There will also be tent shows Sept. 30 and Oct. 1-2, and those shows begin at 6 p.m.

Tickets are $25, plus fees, per person for both wagon and tent shows. They may be purchased at www.owensborotickets.com.

Group sales of 10 or more will receive a 10% discount.

More information about this event is available by calling the OMSH at 270-687-2732.

This year’s stories will feature:

• John Abner Agnew, the first African American to practice dentistry in Kentucky. He also founded J.A. Agnew & Company, which conducted most of the funeral arrangements for the Black community.

• Glover H. Cary, namesake of the Blue Bridge, formally known as the Glover H. Cary Bridge. He was a Calhoun lawyer who also served in the Kentucky General Assembly and U.S. Congress.

• Air Force 1st Lt. John Lee Kirkpatrick was a prisoner of war in Germany for two years and was wounded. He helped dig the tunnels, and was later portrayed in the movie “The Great Escape,” who was also a founding partner in Hartz-Kirkpatrick Construction.

• John W. McCulloch was employed by the U.S. Internal Revenue Service as a gauger, an official who tested the alcoholic strength of distilled whiskeys. Part of his story is the birth Green River Whiskey and its impact on this region.

• W. Ed. Mitchell was known throughout the Green River area as Owensboro’s leading clothing merchant and one of its richest businessmen.

• Year 2020 marked the 400th anniversary of the Mayflower’s arrival to Plymouth Harbor. The Manley Berry Tichenor family of Daviess County has ties to this historic event. Manley Berry Tichenor’s descendants include the Ashbys, Athertons, Soshes, and Tichenors (very large families in Daviess, Ohio and McLean Counties).

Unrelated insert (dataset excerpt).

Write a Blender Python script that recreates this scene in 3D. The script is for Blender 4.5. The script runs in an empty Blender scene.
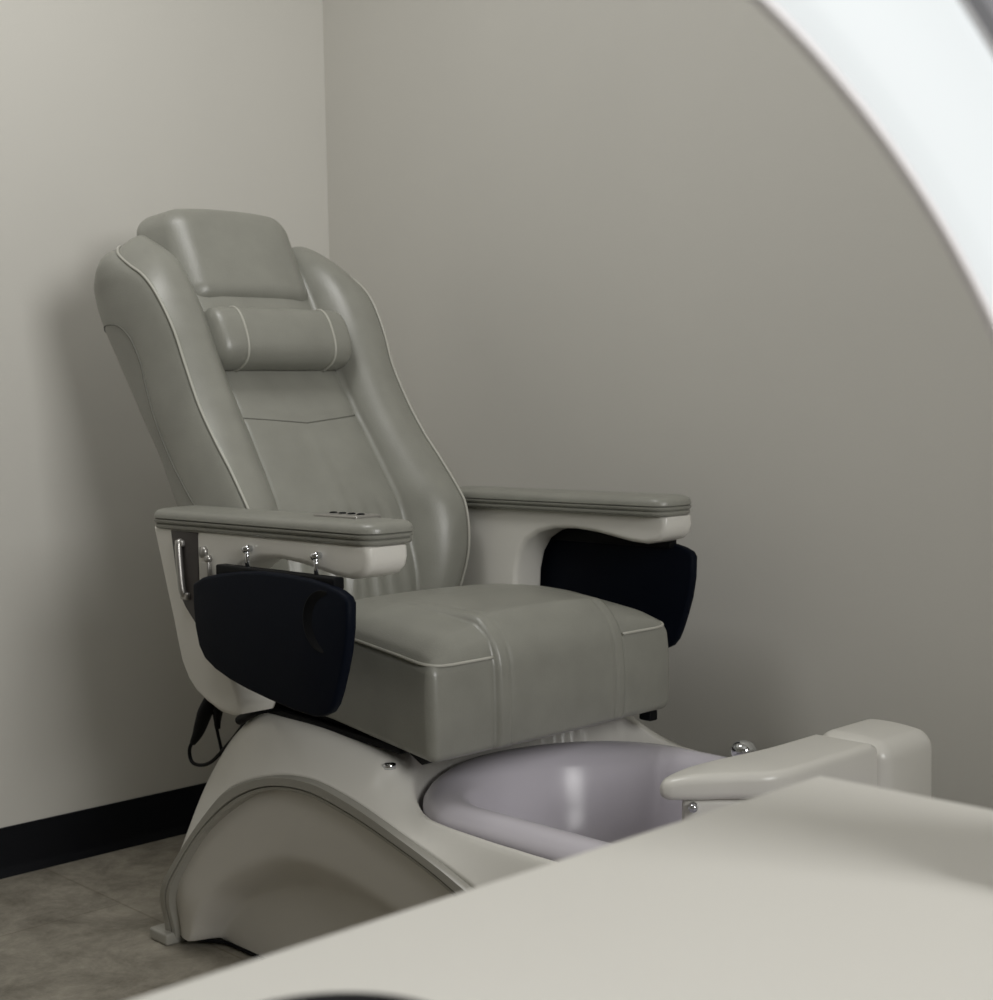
import bpy, bmesh, math, random
import numpy as np
from mathutils import Vector, Matrix
from mathutils.bvhtree import BVHTree

random.seed(3)
sc = bpy.context.scene
COL = sc.collection

# ------------------------------------------------------------------ camera
cam_data = bpy.data.cameras.new('camera')
cam = bpy.data.objects.new('camera', cam_data)
COL.objects.link(cam)
YAW, PITCH, ROLL = 0.81304, 0.064876, -0.019756
fw = Vector((-math.sin(YAW) * math.cos(PITCH), math.cos(YAW) * math.cos(PITCH), -math.sin(PITCH)))
rt = Vector((math.cos(YAW), math.sin(YAW), 0))
up = rt.cross(fw)
rt2 = math.cos(ROLL) * rt + math.sin(ROLL) * up
up2 = -math.sin(ROLL) * rt + math.cos(ROLL) * up
cm = Matrix((rt2, up2, -fw)).transposed().to_4x4()
cm.translation = (2.875, -2.1815, 0.95)
cam.matrix_world = cm
cam_data.sensor_fit = 'HORIZONTAL'
cam_data.sensor_width = 36.0
cam_data.lens = 1476.0 / 993.0 * 36.0
cam_data.clip_start = 0.02
cam_data.dof.use_dof = True
cam_data.dof.focus_distance = 2.0
cam_data.dof.aperture_fstop = 12.0
sc.camera = cam

# ------------------------------------------------------------------ light, exposure
w = bpy.data.worlds.new('world')
sc.world = w
w.use_nodes = True
w.node_tree.nodes['Background'].inputs[0].default_value = (0.9, 0.95, 1.0, 1)
w.node_tree.nodes['Background'].inputs[1].default_value = 0.0


def area(name, loc, size, power, color, rot=(0, 0, 0)):
    d = bpy.data.lights.new(name, 'AREA')
    d.shape = 'RECTANGLE'
    d.size, d.size_y = size
    d.energy = power
    d.color = color
    o = bpy.data.objects.new(name, d)
    o.location = loc
    o.rotation_euler = rot
    COL.objects.link(o)
    return o


area('ceiling_panel_light', (0.92, -1.22, 2.66), (0.6, 0.6), 13.0, (1.0, 0.993, 0.978))
area('front_window_light', (4.2, -1.5, 1.8), (1.1, 1.0), 22.5, (1.0, 0.993, 0.978), (0, math.pi / 2, 0)).data.spread = math.radians(105)

ARCH_W = 0.2
sc.view_settings.view_transform = 'Standard'
sc.view_settings.look = 'None'
sc.view_settings.exposure = 0.0
sc.view_settings.gamma = 1.0
sc.view_settings.use_curve_mapping = False
sc.cycles.use_denoising = True
sc.cycles.max_bounces = 8
sc.cycles.diffuse_bounces = 5


# ------------------------------------------------------------------ materials
def lin(c):
    return tuple(((x / 255) / 12.92 if x / 255 <= 0.04045 else ((x / 255 + 0.055) / 1.055) ** 2.4) for x in c) + (1,)


def mat(name, rgb, rough=0.5, metal=0.0, var=0.0, vscale=8.0, bump=0.0, bscale=200.0, bdist=0.002, coat=0.0, spec=0.5,
        rvar=0.0):
    m = bpy.data.materials.new(name)
    m.use_nodes = True
    nt = m.node_tree
    b = nt.nodes['Principled BSDF']
    b.inputs['Roughness'].default_value = rough
    b.inputs['Metallic'].default_value = metal
    b.inputs['Specular IOR Level'].default_value = spec
    b.inputs['Coat Weight'].default_value = coat
    b.inputs['Coat Roughness'].default_value = 0.15
    tc = nt.nodes.new('ShaderNodeTexCoord')
    c = lin(rgb)
    n = nt.nodes.new('ShaderNodeTexNoise')
    n.inputs['Scale'].default_value = vscale
    n.inputs['Detail'].default_value = 5
    nt.links.new(tc.outputs['Object'], n.inputs['Vector'])
    r = nt.nodes.new('ShaderNodeValToRGB')
    r.color_ramp.elements[0].position = 0.3
    r.color_ramp.elements[1].position = 0.7
    r.color_ramp.elements[0].color = tuple(x * (1 - var) for x in c[:3]) + (1,)
    r.color_ramp.elements[1].color = tuple(min(1, x * (1 + var)) for x in c[:3]) + (1,)
    nt.links.new(n.outputs['Fac'], r.inputs['Fac'])
    nt.links.new(r.outputs['Color'], b.inputs['Base Color'])
    if rvar:
        mr = nt.nodes.new('ShaderNodeMapRange')
        mr.inputs['To Min'].default_value = rough - rvar
        mr.inputs['To Max'].default_value = rough + rvar
        nt.links.new(n.outputs['Fac'], mr.inputs['Value'])
        nt.links.new(mr.outputs['Result'], b.inputs['Roughness'])
    if bump:
        n2 = nt.nodes.new('ShaderNodeTexNoise')
        n2.inputs['Scale'].default_value = bscale
        n2.inputs['Detail'].default_value = 3
        nt.links.new(tc.outputs['Object'], n2.inputs['Vector'])
        bp = nt.nodes.new('ShaderNodeBump')
        bp.inputs['Strength'].default_value = bump
        bp.inputs['Distance'].default_value = bdist
        nt.links.new(n2.outputs['Fac'], bp.inputs['Height'])
        nt.links.new(bp.outputs['Normal'], b.inputs['Normal'])
    return m


M = {}
M['wall'] = mat('wall_paint', (203, 201, 194), 0.65, var=0.015, vscale=2, bump=0.15, bscale=160, bdist=0.001)
M['ceiling'] = mat('ceiling_paint', (225, 224, 220), 0.8)
M['baseboard'] = mat('black_rubber_base', (6, 8, 14), 0.5, spec=0.2)
M['leather'] = mat('grey_leather', (137, 137, 129), 0.36, var=0.07, vscale=14, bump=0.3, bscale=380, bdist=0.0012, rvar=0.08, spec=0.65)
M['piping'] = mat('pale_piping', (178, 177, 168), 0.4, bump=0.1, bscale=500)
M['stitch'] = mat('seam_thread', (104, 104, 97), 0.6)
M['plastic'] = mat('warm_white_plastic', (220, 218, 211), 0.32, var=0.01, vscale=3, coat=0.15)
M['panel'] = mat('ivory_panel', (210, 207, 200), 0.45, var=0.01, vscale=3)
M['trim'] = mat('grey_trim_band', (158, 156, 148), 0.35)
M['tray'] = mat('navy_black_plastic', (7, 13, 25), 0.6, spec=0.1, bump=0.1, bscale=300)
M['black'] = mat('matte_black', (9, 10, 13), 0.6, spec=0.15)
M['recess'] = mat('dark_brown_recess', (52, 46, 44), 0.5)
M['tub'] = mat('lavender_acrylic', (206, 202, 210), 0.24, var=0.015, vscale=4, spec=0.4)
M['chrome'] = mat('chrome', (215, 217, 220), 0.08, metal=1.0)
M['steel'] = mat('brushed_steel', (170, 168, 164), 0.35, metal=0.8)
M['laminate'] = mat('white_laminate', (230, 228, 221), 0.42, var=0.008, vscale=3)
M['laminate_edge'] = mat('laminate_edge', (215, 213, 205), 0.5)
M['lamp_body'] = mat('grey_lamp_housing', (208, 205, 206), 0.4)
M['lamp_back'] = mat('dark_lamp_edge', (112, 112, 116), 0.45)
M['dish'] = mat('dark_glazed_rim', (18, 19, 22), 0.5, spec=0.2)

# floor: mottled stone-look tile
m = bpy.data.materials.new('stone_tile')
m.use_nodes = True
nt = m.node_tree
b = nt.nodes['Principled BSDF']
b.inputs['Roughness'].default_value = 0.5
tc = nt.nodes.new('ShaderNodeTexCoord')
mp = nt.nodes.new('ShaderNodeMapping')
mp.inputs['Rotation'].default_value = (0, 0, 0.0)
mp.inputs['Location'].default_value = (0.12, 0.345, 0)
nt.links.new(tc.outputs['Object'], mp.inputs['Vector'])
n1 = nt.nodes.new('ShaderNodeTexNoise')
n1.inputs['Scale'].default_value = 8.0
n1.inputs['Detail'].default_value = 9
n1.inputs['Roughness'].default_value = 0.80
n1.inputs['Distortion'].default_value = 0.35
nt.links.new(mp.outputs['Vector'], n1.inputs['Vector'])
cr = nt.nodes.new('ShaderNodeValToRGB')
cr.color_ramp.elements[0].position = 0.34
cr.color_ramp.elements[0].color = lin((108, 103, 92))
cr.color_ramp.elements[1].position = 0.66
cr.color_ramp.elements[1].color = lin((166, 160, 147))
nt.links.new(n1.outputs['Fac'], cr.inputs['Fac'])
br = nt.nodes.new('ShaderNodeTexBrick')
br.offset = 0.5
br.inputs['Scale'].default_value = 1.0
br.inputs['Brick Width'].default_value = 0.9
br.inputs['Row Height'].default_value = 0.45
br.inputs['Mortar Size'].default_value = 0.0025
br.inputs['Mortar Smooth'].default_value = 0.3
br.inputs['Color1'].default_value = (1, 1, 1, 1)
br.inputs['Color2'].default_value = (0.93, 0.93, 0.93, 1)
br.inputs['Mortar'].default_value = (0.74, 0.72, 0.69, 1)
nt.links.new(mp.outputs['Vector'], br.inputs['Vector'])
mx = nt.nodes.new('ShaderNodeMix')
mx.data_type = 'RGBA'
mx.blend_type = 'MULTIPLY'
mx.inputs['Factor'].default_value = 1.0
nt.links.new(cr.outputs['Color'], mx.inputs[6])
nt.links.new(br.outputs['Color'], mx.inputs[7])
nt.links.new(mx.outputs[2], b.inputs['Base Color'])
M['floor'] = m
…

• The Feud: In 1851 in Daviess County, two men were left dead following a dispute over a fence. The Payne and Turnbull families were neighbors, living on Pleasant Valley Road in eastern Daviess County. The Payne family wanted the Turnbulls to leave open an area of their property for the Payne cattle to reach their watering source. The Turnbulls did not want to do this and proceeded to fence the area and cut off the Payne cattle from water. Mr. Payne and his son noticed this and proceeded in taking down the fenced area, which sparked a battle. When all was done, two men were dead due to multiple stab wounds. The trial was moved from Daviess County to Ohio County due to publicity. At the trial, the Turnbull family was acquitted.

• A Mother’s Love: Sara Catherine “Kitty” Foreman Lashbrook Wilhoyte had two sons, Martin and Seariah Lashbrook, that left home to join the Confederate forces. Seariah Lashbrook was injured in war, and Kitty went to visit him. She traveled to Washington, D.C., to see President Lincoln to seek the release of her son. When she arrived, the butler refused to let her in but the president happened by and motioned her in. An aged father was also at the gate asking for his son to be released. Lincoln granted both requests.

• Willa T. Furgason Wadleigh was born in 1914, she lived in Miami, Florida, and married a man who moved her to Harlan. After her son was born, she decided that eastern Kentucky was not a life for her and her child. She divorced her husband and moved to California. In the years after WW II, Willa worked on the refinement of the A-bomb’s successor, the hydrogen bomb. We also find her mustering into the U.S. Marine Corps in 1955 with a rank of E4. For 15 years, she worked as a research chemist at the Lawrence Livermore National Laboratory, Livermore, California, a facility that designed nuclear weapons. She worked with Edward Teller, the Hungarian-born atomic scientist who is often called “the father of the Hydrogen bomb.” Teller’s work in nuclear physics led to the development of the H-bomb in 1952.